The future of Chinese foreign policy toward South Korea. If the Chinese were to become significantly more aggressive toward South Korea or if “Chinese assertiveness trespasses upon Seoul’s foreign policy autonomy,” Seoul may be forced to reconsider the value of joining a Quad Plus structure. The two countries do have a minor maritime dispute over Socotra Rock (Ieodo) in the Yellow Sea (West Sea), and military tensions have not been unprecedented in the past decade. For example, warming relations between Seoul and Beijing briefly stalled when China extended its Air Defense Identification Zone in the East China Sea in 2013. And the Terminal High Altitude Defense (THAAD) controversy demonstrated to Seoul the pressure Beijing is willing to apply when it views its national security as jeopardized.
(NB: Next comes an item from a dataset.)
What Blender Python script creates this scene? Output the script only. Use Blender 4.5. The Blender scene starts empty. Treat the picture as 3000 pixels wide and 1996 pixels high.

Beijing reacted negatively to the Moon-Biden joint statement. But it remains to be seen how China’s relations with South Korea will evolve in the next couple of years—and whether a more aggressive posture could serve as a catalyst for stronger US-ROK relations. As Chinese military modernization progresses, there may be a point when South Korea’s security interests are threatened enough to consider greater Quad integration. This scenario, however, appears unlikely in the short-to-medium term.


South Korea’s equivocation on joining a Quad Plus security architecture illustrates the difficulties inherent in reaching consensus over policies among a growing number of diverse countries. If the Quad is committed to expansion, it must look beyond “like-minded-ness” as the connective tissue for a broader framework and consider each partner’s strategic interests. In the South Korean case, there is much to consider—and much to overcome.